The IBCD has been reviewing the problem and flow rates have been monitored, but on Monday Brandt expressed his impatience at the lack of tangible results. “I think we have to have provisions for when they exceed their flow,” he said. “They have to buy more capacity.”

“You’d have to amend the current agreement” with the IBCD, Associate Town Attorney Chuck Parkinson noted in response.

“What if they reject that?” Member Andy Michel queried.

“It takes two parties to agree,” Parkinson replied. “That’s why they call it an agreement.”

By consensus members authorized Parkinson and Superintendent Rob Lovell to consider an appropriate amendment to the agreement and to contact the IBCD about it.

Special Meeting

In other business, members voted 4-0 to schedule a special meeting at 6 p.m.

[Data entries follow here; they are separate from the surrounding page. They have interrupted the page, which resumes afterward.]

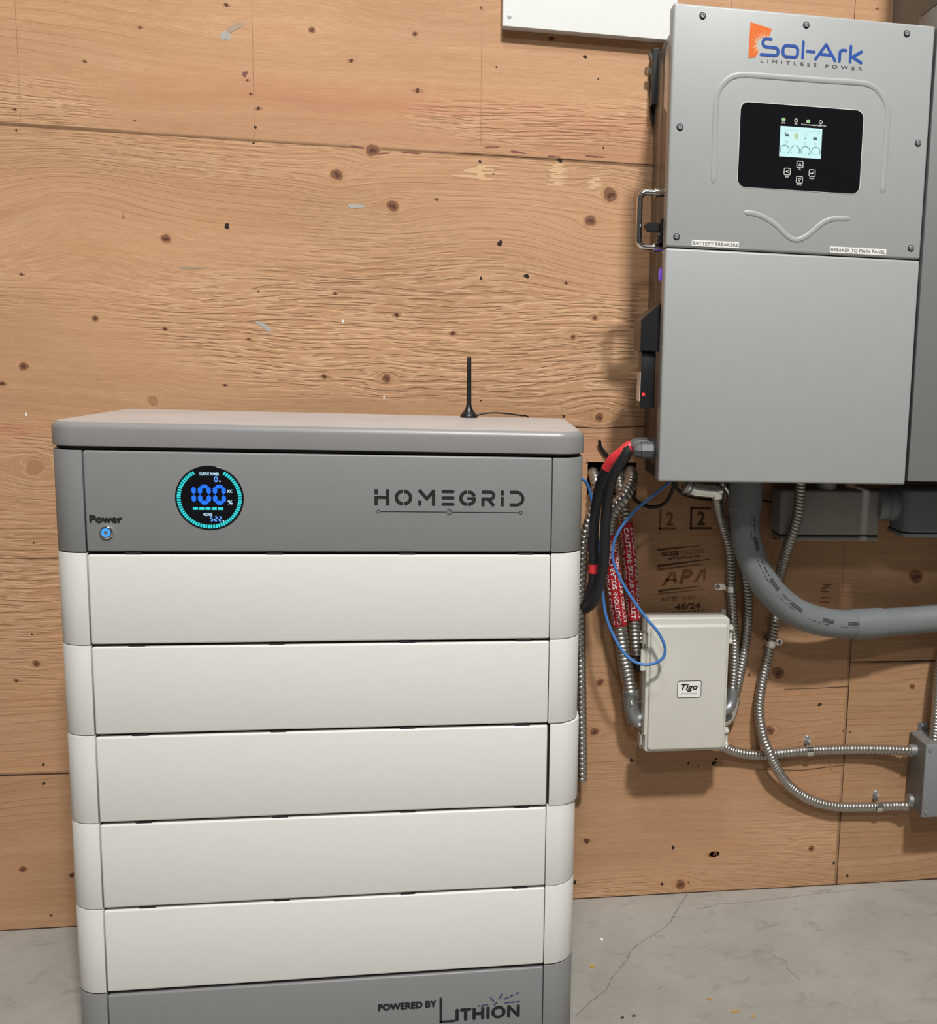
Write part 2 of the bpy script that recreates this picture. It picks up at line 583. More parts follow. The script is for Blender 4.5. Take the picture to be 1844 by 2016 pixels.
# ------------------------------------------------------------------ plywood wall
KNOTS = [(-0.782,1.792,0.0036,'d'),(-0.932,1.741,0.0026,'d'),(-0.632,1.761,0.0054,'r'),(-1.028,1.675,0.0026,'d'),(-0.73,1.614,0.0036,'d'),(-1.149,1.583,0.0025,'d'),(-0.947,1.578,0.0017,'d'),(-0.9,1.369,0.0081,'r'),(-0.791,1.397,0.0055,'k'),(-1.152,1.292,0.0026,'d'),(-0.737,1.279,0.0018,'k'),(-0.748,1.663,0.0022,'d'),(-0.743,1.639,0.0022,'d'),(-0.736,1.58,0.0027,'k'),(-0.74,1.551,0.0022,'k'),(-1.148,1.547,0.0021,'k'),(-0.752,1.674,0.0045,'p'),(-0.445,1.769,0.0047,'r'),(-0.562,1.712,0.0037,'d'),(-0.44,1.667,0.0047,'d'),(-0.322,1.826,0.0029,'r'),(-0.188,1.781,0.0049,'d'),(-0.122,1.753,0.0039,'k'),(-0.292,1.721,0.0019,'k'),(-0.095,1.714,0.002,'k'),(-0.524,1.552,0.0123,'r'),(-0.59,1.503,0.0112,'r'),(-0.487,1.451,0.0114,'r'),(-0.066,1.496,0.0143,'r'),(-0.104,1.444,0.0111,'r'),(-0.282,1.391,0.0059,'k'),(-0.229,1.33,0.005,'k'),(-0.318,1.322,0.003,'k'),(-0.15,1.32,0.0031,'d'),(-0.596,1.281,0.0029,'d'),(-0.48,1.244,0.0048,'d'),(-0.372,1.213,0.0049,'d'),(-0.091,1.254,0.0052,'r'),(-0.134,1.214,0.0052,'r'),(-0.296,1.522,0.0019,'k'),(-0.322,1.544,0.0029,'k'),(-0.167,1.556,0.005,'k'),(-0.082,1.585,0.002,'k'),(-0.404,1.468,0.0029,'d'),(-1.029,1.217,0.0053,'r'),(-0.907,1.202,0.0037,'d'),(-0.757,1.188,0.0027,'d'),(-1.157,1.124,0.0079,'r'),(-1.195,1.091,0.0044,'d'),(-0.618,1.121,0.0048,'d'),(-0.802,1.099,0.0028,'d'),(-0.933,1.066,0.0091,'s'),(-1.033,1.038,0.0045,'s'),(-1.147,0.935,0.0142,'s'),(-0.5,1.121,0.0088,'r'),(-0.15,1.054,0.0031,'k'),(-0.077,1.054,0.0094,'r'),(-0.316,1.082,0.002,'k'),(-1.156,0.79,0.0018,'k'),(-1.168,0.61,0.0018,'k'),(-1.163,0.552,0.0072,'r'),(-1.2,0.518,0.0037,'d'),(-1.16,0.346,0.0028,'k'),(-1.161,0.307,0.0028,'k'),(-1.208,0.13,0.0074,'r'),(-1.118,0.112,0.0057,'d'),(-1.161,0.028,0.0028,'d'),(-0.062,0.491,0.0087,'r'),(-0.071,0.382,0.0099,'r'),(-0.082,0.135,0.0067,'d'),(0.11,0.11,0.0046,'k'),(0.194,0.302,0.0055,'k'),(0.199,0.311,0.003,'k'),(0.137,0.304,0.003,'k'),(0.16,0.297,0.002,'d'),(0.011,0.315,0.0044,'k'),(0.33,0.505,0.015,'r'),(0.265,0.501,0.0034,'d'),(0.429,0.43,0.0047,'k'),(0.643,0.467,0.0072,'r'),(0.318,0.373,0.0116,'r'),(0.203,0.09,0.0081,'r'),(0.428,0.092,0.0072,'r'),(0.484,0.054,0.0036,'k'),(0.518,0.021,0.0036,'k'),(0.488,0.367,0.0024,'k'),(0.503,0.364,0.0023,'d'),(0.634,0.719,0.0167,'r'),(0.308,0.806,0.0056,'d'),(0.13,0.022,0.0116,'r'),(0.088,0.025,0.0035,'k'),(0.147,0.026,0.0023,'k'),(-0.106,0.04,0.0044,'k'),(0.2,0.089,0.0081,'d'),(0.467,1.891,0.0022,'d')]
HX0, HX1, HZ0, HZ1 = -0.0985, 0.003, 0.893, 0.9615


def lattice_noise(x, z, seed):
    xi, zi = np.floor(x).astype(int), np.floor(z).astype(int)
    fx, fz = x - xi, z - zi
    fx = fx * fx * fx * (fx * (fx * 6 - 15) + 10); fz = fz * fz * fz * (fz * (fz * 6 - 15) + 10)

    def h(a, b):
        n = (a * 374761393 + b * 668265263 + seed * 2147483) & 0x7fffffff
        n = ((n ^ (n >> 13)) * 1274126177) & 0x7fffffff
        return ((n ^ (n >> 16)) & 0xffff) / 32767.5 - 1
    return (h(xi, zi) * (1 - fx) + h(xi + 1, zi) * fx) * (1 - fz) + (h(xi, zi + 1) * (1 - fx) + h(xi + 1, zi + 1) * fx) * fz


def smooth(a, b, v):
    t = np.clip((v - a) / (b - a), 0, 1)
    return t * t * (3 - 2 * t)


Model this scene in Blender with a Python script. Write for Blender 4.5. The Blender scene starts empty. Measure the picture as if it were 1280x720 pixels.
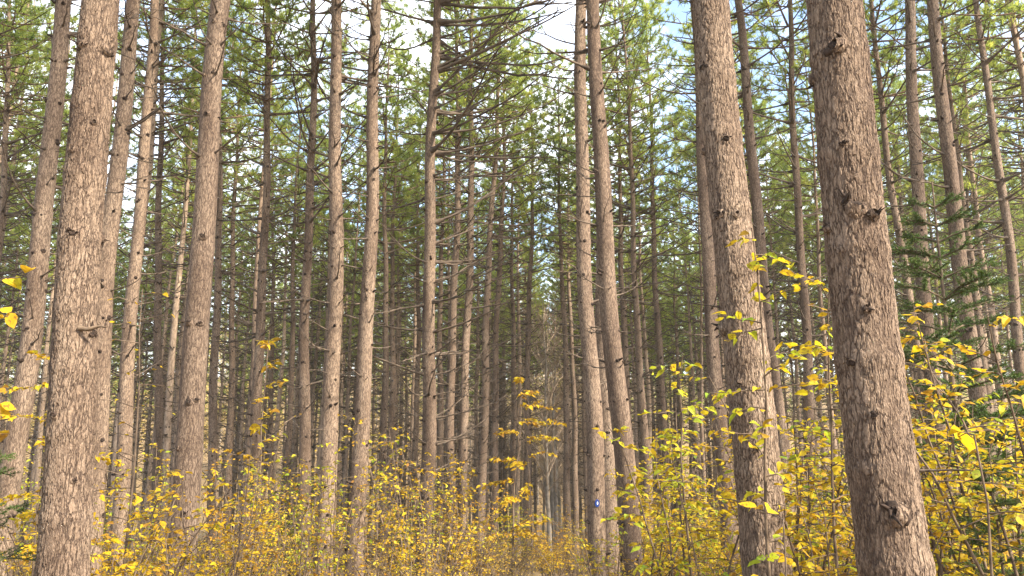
import bpy, math
import numpy as np
from mathutils import Vector

S = bpy.context.scene
COL = S.collection
RAD = math.radians
rng = np.random.default_rng(11)

# ----------------------------------------------------------------- camera
CAM_H, PITCH, FPX = 1.6, RAD(11.0), 955.0
cd = bpy.data.cameras.new('camera')
cam = bpy.data.objects.new('camera', cd); COL.objects.link(cam)
cam.location = (0, 0, CAM_H)
cam.rotation_euler = (math.pi/2 + PITCH, 0, 0)
cd.sensor_width = 36.0
cd.lens = 36.0*FPX/1280
cd.clip_start, cd.clip_end = 0.05, 2000
S.camera = cam

def at(px, py, Y):
    """world point seen at photo pixel (px,py) at forward distance Y"""
    u, v = (px-640)/FPX, (360-py)/FPX
    d = np.array([u, math.cos(PITCH)-v*math.sin(PITCH), math.sin(PITCH)+v*math.cos(PITCH)])
    return np.array([0, 0, CAM_H]) + d*(Y/d[1])

def px_of(p):
    x, y, z = p[0], p[1], p[2]-CAM_H
    dep = y*math.cos(PITCH)+z*math.sin(PITCH)
    return 640+FPX*x/dep, 360-FPX*(-y*math.sin(PITCH)+z*math.cos(PITCH))/dep

# ----------------------------------------------------------------- terrain
def gz(x, y):
    x = np.asarray(x, float); y = np.asarray(y, float)
    t = np.clip(y-4, 0, None)
    z = -0.125*np.minimum(t, 62)
    z = z + 0.9*np.clip(np.minimum(t, 12), 0, None)*0
    up = np.clip((y-72)/75, 0, 1)
    z = z + 20*(3*up**2-2*up**3)
    z = z + 0.012*np.clip(np.abs(x-2)-4, 0, 30)*np.clip(t/10, 0, 1)
    z = z + 0.10*np.sin(x*0.55+1.0)*np.sin(y*0.43) + 0.05*np.sin(x*1.7+y*0.9)
    return z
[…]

Aug. 26 to open bids for the new on-site generators at the KAT and Porter Cove lift stations.

July in Review

In July Chesterton used 58.28 percent of its 3.71 million gpd allotment at the wastewater treatment plant; Porter, 57.21 percent of its 809,000 gpd allotment; the IBCD, 65.22 percent of its 81,000 gpd allotment; and the plant as a whole, 57.85 percent of its capacity.

Last month a total of 884,000 gallons were bypassed during a storm event on July 24, prompted Brandt to remark on the summer’s wetness: 6.82 inches of rain in May (with bypasses totaling 2.5 million gallons); 7.39 inches in June (with bypasses totaling 553,000 gallons); and 6.31 inches in July.

In July the Utility ran a surplus of $220,676 and in the year-to-date is running a surplus of $463,812.

NWI Paddling Association

Meanwhile, Brandt promised the Northwest Indiana Paddling Association, represented at the meeting by Gina Darnell, that the Utility would notify the group when it’s bypassing into the Little Calumet River.

The Paddling Association is working to clear a 16-mile stretch of the river from the Heron Rookery to Burns Ditch for use of canoists and other paddlers.

Welcome, Rob

Members took a moment at the end of the meeting to welcome Lovell on board.

“Stay awhile,” Michel suggested.

“We appreciate your taking the job and look forward to a long-term relationship,” Brandt added.

“It’s already been one,” Michel joked.

Members also bid farewell to Chief Operator Dick Condon, who retired at the end of July after more than seven years in the saddle. “He will be missed and we hope he enjoys his retirement,” Brandt said. “And if he feels like coming in on some rain events to help out, he is more than welcome.”